Ud., Madame, que al caminar por el mundo no toca el suelo más que en un centímetro cuadrado (sector juanetes) y en un par de milímetros cuadrados (sector talón), no se imagina la importancia que tienen las suelas de los zapatos. Piense en un palurdo romano: se forraba los pies con cuero suficientemente grueso para resistir el constante patojeo, y suficientemente suave para no despellejárselos. Pero un cuero corriente, al alcance del
populus, no duraba mucho.
Este problema humano se resolvía, frecuentemente, de un modo bastante sencillo: se andaba “a pata pelá”. Los “hobbits” tenían la planta de los pies gruesas como suela, por lo que andaban “a pata pelá” sin siquiera tener noción de ello. Pero nuestros lejanos ancestros, dados a procesiones y peregrinaciones, sufrían una barbaridad. Veamos el caso de los peregrinos a Santiago de Compostela, lugar más visitado que Tierra Santa. La ruta a Santiago partía desde diversos puntos de Europa, y estaba jalonada por grandes iglesias donde los caminantes descansaban un poco. Las amplias catedrales del sur de Francia fueron diseñadas precisamente para acoger multitudes. Pero apenas se acercaba un cardumen peregrinante, los prudentes canónigos del lugar, que pasaban muchas horas del día rezando en ellas sus oficios, cubrían el pavimento empedrado con una gruesa capa de ramas de romero, que eran pisoteadas por la multitud al ingresar: se liberaba así un aroma intenso, purificador y absolutamente indispensable: el olor a pata de los devotos, que venían caminando desde muchas leguas, era tan penetrante, que no había cómo sobrevivir a él si no se tomaba esta precaución.

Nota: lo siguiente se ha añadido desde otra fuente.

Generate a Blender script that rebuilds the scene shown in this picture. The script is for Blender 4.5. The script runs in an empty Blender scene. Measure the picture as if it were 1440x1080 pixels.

¿Se ha preguntado, Usía, por qué la catedral de Santiago, punto de llegada (o “destino”, como dicen los finos periodistas) de esas muchedumbres, está provista de un inmenso turiferario para esparcir incienso, el famoso
botafumeiro, que cuelga del techo? Pues para hacer respirable el aire cuando los hediondísimos devotos llegaban a venerar al Apóstol (que, felizmente, ya no podía olerlos): el artilugio era capaz de arrojar inmensas nubes perfumadas que permitían respirar en el interior sin envenenarse.
Las suelas de los zapatos, gruesas, convenientemente pegadas, fueron pues un gran adelanto en la vida cotidiana y aliviaron no poco la trashumancia. Pero, como todo avance técnico, trajeron su inconveniente: sirvieron de inspiración a los bisteques que nos daban a menudo en el colegio: gruesos, duros, tiesos, inmasticables. Pero “que no se le dé ná”: el recuerdo del romero que hemos hecho nos consolará rápidamente. Mire, vea.
Pollo al romero
Tome un pollo entero. Introdúzcale por el gran portillo que le trae, sal, pimienta, 1 diente de ajo pelado y 1 cogollo de romero; frótelo con sal y pimienta por fuera, deposítelo en fuente para horno con chorro de aceite de oliva y, alrededor, más cogollos de romero. Horno caliente. Cuando la piel esté dorada, como de argentina reñaquera, baje el fuego para que no secar la carne.